* start Data excerpt *

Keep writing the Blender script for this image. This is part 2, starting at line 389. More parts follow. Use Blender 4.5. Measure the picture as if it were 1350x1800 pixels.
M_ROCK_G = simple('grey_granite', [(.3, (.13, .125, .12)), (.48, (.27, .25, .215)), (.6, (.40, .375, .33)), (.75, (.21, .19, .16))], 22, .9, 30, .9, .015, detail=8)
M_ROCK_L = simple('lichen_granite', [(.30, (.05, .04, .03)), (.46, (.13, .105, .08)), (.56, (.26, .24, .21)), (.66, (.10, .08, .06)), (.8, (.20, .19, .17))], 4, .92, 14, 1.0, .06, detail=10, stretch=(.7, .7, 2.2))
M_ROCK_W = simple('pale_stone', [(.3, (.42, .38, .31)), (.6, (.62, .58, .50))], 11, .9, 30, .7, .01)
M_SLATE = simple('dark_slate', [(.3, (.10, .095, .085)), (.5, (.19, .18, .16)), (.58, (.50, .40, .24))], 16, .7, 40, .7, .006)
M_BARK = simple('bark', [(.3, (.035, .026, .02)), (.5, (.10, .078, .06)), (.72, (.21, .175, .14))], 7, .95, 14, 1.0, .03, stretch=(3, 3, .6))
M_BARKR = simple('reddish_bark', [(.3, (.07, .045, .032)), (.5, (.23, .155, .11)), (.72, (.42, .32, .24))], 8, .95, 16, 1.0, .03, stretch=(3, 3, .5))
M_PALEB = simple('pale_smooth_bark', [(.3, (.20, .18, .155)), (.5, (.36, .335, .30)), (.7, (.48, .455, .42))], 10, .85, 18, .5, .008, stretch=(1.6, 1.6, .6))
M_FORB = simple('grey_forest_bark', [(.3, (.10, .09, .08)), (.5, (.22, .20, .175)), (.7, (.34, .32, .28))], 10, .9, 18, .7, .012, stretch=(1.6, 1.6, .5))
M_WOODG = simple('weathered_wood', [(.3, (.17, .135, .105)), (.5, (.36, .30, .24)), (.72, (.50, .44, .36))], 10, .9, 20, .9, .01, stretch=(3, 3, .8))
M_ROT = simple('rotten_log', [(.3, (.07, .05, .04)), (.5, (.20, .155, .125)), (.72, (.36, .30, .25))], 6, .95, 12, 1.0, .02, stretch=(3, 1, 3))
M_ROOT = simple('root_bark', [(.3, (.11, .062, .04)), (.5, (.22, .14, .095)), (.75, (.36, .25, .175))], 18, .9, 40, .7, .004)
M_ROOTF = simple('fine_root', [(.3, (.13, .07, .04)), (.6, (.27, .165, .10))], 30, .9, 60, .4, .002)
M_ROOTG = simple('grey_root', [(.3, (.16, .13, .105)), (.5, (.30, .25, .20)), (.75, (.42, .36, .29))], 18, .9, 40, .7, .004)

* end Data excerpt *

> Task to complete
Extract each line from the listing above, please, and repeat it exactly.

> Result for this exercise
Keep writing the Blender script for this image. This is part 2, starting at line 389. More parts follow. Use Blender 4.5. Measure the picture as if it were 1350x1800 pixels.
M_ROCK_G = simple('grey_granite', [(.3, (.13, .125, .12)), (.48, (.27, .25, .215)), (.6, (.40, .375, .33)), (.75, (.21, .19, .16))], 22, .9, 30, .9, .015, detail=8)
M_ROCK_L = simple('lichen_granite', [(.30, (.05, .04, .03)), (.46, (.13, .105, .08)), (.56, (.26, .24, .21)), (.66, (.10, .08, .06)), (.8, (.20, .19, .17))], 4, .92, 14, 1.0, .06, detail=10, stretch=(.7, .7, 2.2))
M_ROCK_W = simple('pale_stone', [(.3, (.42, .38, .31)), (.6, (.62, .58, .50))], 11, .9, 30, .7, .01)
M_SLATE = simple('dark_slate', [(.3, (.10, .095, .085)), (.5, (.19, .18, .16)), (.58, (.50, .40, .24))], 16, .7, 40, .7, .006)
M_BARK = simple('bark', [(.3, (.035, .026, .02)), (.5, (.10, .078, .06)), (.72, (.21, .175, .14))], 7, .95, 14, 1.0, .03, stretch=(3, 3, .6))
M_BARKR = simple('reddish_bark', [(.3, (.07, .045, .032)), (.5, (.23, .155, .11)), (.72, (.42, .32, .24))], 8, .95, 16, 1.0, .03, stretch=(3, 3, .5))
M_PALEB = simple('pale_smooth_bark', [(.3, (.20, .18, .155)), (.5, (.36, .335, .30)), (.7, (.48, .455, .42))], 10, .85, 18, .5, .008, stretch=(1.6, 1.6, .6))
M_FORB = simple('grey_forest_bark', [(.3, (.10, .09, .08)), (.5, (.22, .20, .175)), (.7, (.34, .32, .28))], 10, .9, 18, .7, .012, stretch=(1.6, 1.6, .5))
M_WOODG = simple('weathered_wood', [(.3, (.17, .135, .105)), (.5, (.36, .30, .24)), (.72, (.50, .44, .36))], 10, .9, 20, .9, .01, stretch=(3, 3, .8))
M_ROT = simple('rotten_log', [(.3, (.07, .05, .04)), (.5, (.20, .155, .125)), (.72, (.36, .30, .25))], 6, .95, 12, 1.0, .02, stretch=(3, 1, 3))
M_ROOT = simple('root_bark', [(.3, (.11, .062, .04)), (.5, (.22, .14, .095)), (.75, (.36, .25, .175))], 18, .9, 40, .7, .004)
M_ROOTF = simple('fine_root', [(.3, (.13, .07, .04)), (.6, (.27, .165, .10))], 30, .9, 60, .4, .002)
M_ROOTG = simple('grey_root', [(.3, (.16, .13, .105)), (.5, (.30, .25, .20)), (.75, (.42, .36, .29))], 18, .9, 40, .7, .004)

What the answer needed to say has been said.